* _Objective_
Pick out each line containing the string "from".

>>>>

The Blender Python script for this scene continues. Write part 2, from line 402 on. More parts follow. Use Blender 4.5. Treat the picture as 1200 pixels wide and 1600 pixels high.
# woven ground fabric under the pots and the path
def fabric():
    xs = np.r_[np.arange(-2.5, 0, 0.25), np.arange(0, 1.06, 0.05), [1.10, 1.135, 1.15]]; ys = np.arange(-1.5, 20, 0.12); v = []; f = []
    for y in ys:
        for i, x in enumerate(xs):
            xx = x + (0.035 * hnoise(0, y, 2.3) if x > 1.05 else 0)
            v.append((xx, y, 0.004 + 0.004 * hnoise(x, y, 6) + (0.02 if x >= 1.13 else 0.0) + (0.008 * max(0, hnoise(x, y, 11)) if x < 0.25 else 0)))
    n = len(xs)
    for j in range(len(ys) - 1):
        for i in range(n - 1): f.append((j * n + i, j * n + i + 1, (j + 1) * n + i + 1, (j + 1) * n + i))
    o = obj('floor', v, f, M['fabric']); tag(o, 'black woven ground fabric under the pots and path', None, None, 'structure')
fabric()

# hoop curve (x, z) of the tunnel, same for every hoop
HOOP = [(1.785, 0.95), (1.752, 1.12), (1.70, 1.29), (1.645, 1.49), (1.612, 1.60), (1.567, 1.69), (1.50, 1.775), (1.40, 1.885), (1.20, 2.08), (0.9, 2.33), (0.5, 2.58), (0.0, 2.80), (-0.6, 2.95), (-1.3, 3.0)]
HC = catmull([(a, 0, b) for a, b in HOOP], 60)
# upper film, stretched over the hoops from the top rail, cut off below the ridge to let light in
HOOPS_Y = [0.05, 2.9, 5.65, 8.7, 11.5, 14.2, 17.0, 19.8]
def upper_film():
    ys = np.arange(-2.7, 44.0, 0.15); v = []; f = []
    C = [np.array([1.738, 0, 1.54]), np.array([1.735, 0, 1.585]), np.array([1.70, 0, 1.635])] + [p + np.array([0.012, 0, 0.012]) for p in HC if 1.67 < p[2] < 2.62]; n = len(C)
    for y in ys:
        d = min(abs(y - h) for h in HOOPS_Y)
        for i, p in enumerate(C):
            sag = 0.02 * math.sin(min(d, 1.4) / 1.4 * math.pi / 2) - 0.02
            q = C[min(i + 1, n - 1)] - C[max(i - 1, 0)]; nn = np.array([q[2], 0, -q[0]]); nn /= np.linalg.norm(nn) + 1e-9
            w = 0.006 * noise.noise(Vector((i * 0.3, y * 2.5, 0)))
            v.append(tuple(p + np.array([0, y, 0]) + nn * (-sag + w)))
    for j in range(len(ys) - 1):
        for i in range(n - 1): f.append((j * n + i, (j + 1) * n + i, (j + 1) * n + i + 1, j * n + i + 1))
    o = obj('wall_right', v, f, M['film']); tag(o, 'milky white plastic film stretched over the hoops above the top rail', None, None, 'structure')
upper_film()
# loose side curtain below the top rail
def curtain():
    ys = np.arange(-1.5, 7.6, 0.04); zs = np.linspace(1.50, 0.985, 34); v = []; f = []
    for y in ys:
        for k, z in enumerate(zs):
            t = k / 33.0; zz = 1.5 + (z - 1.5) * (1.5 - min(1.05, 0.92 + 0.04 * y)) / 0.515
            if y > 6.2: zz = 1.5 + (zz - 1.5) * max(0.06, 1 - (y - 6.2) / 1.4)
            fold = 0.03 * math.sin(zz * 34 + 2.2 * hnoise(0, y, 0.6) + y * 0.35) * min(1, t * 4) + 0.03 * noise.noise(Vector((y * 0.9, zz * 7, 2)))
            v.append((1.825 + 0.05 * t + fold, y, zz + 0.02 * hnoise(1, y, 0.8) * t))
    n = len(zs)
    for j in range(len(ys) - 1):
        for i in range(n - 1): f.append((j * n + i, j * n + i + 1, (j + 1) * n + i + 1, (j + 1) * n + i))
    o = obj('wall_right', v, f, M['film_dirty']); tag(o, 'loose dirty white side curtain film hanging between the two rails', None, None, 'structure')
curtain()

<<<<

* _Result below_
The Blender Python script for this scene continues. Write part 2, from line 402 on. More parts follow. Use Blender 4.5. Treat the picture as 1200 pixels wide and 1600 pixels high.
# upper film, stretched over the hoops from the top rail, cut off below the ridge to let light in